Selama tiga tahun saya mondok, dan saat itu saya jadi Pimpinan Redaksi majalah pondok, saya sering kebagian ngantar majalah-majalah ke pondok pesantren putri, dan seingat saya, gak ada tuh yang pakai cadar, jangankan buat beli cadar, kiriman aja mereka pasti kurang. 

Pondok yang cuma menampung 8000 orang itu, tetap menjaga budaya leluhur kita, dan kita disana sama sekali tidak diajarkan mengubah tatanan sosial untuk menjadi syariat, tidak sama sekali. Kami hanya diajarkan bagaimana kita harus terus berilmu bukan berhijrah biar dapat ilmu. Sebab bagaimana pun, hijrah yang tanpa ilmu adalah semacam kita minum air segalon tapi masih haus sedangkan diseberang orang sibuk promo isi air galon. 

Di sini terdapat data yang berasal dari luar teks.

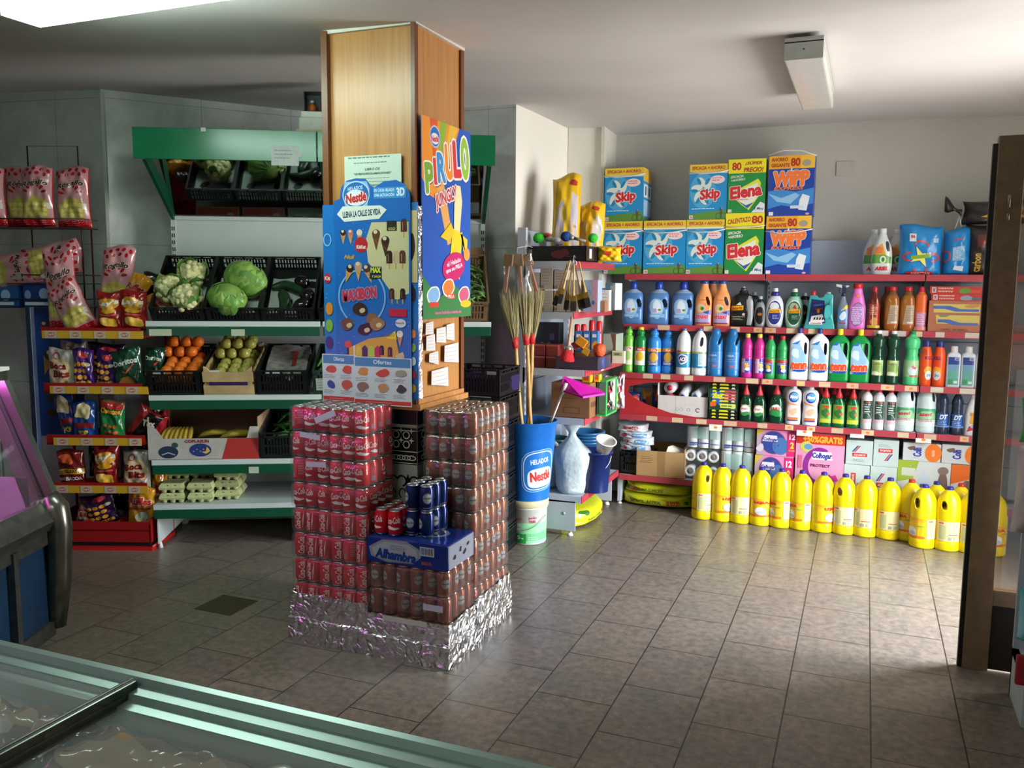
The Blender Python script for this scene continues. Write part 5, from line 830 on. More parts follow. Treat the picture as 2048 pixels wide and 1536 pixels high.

Maka dari saya, ketimbang nanti omelan-omelan datang saat antum pulang kekampung halaman, mending mondok ke pondok saya, disana setahun  cuma 150.000. Dan tentu disana tak diajarkan bercadar, nyiai disana ya kayak Emak-emak yang jualan sayur dipasar, tidak memakai cadar, tidak memakai cadar, dan tidak memakai cadar. (Saya bosan membahas masalah ini, sumpah!).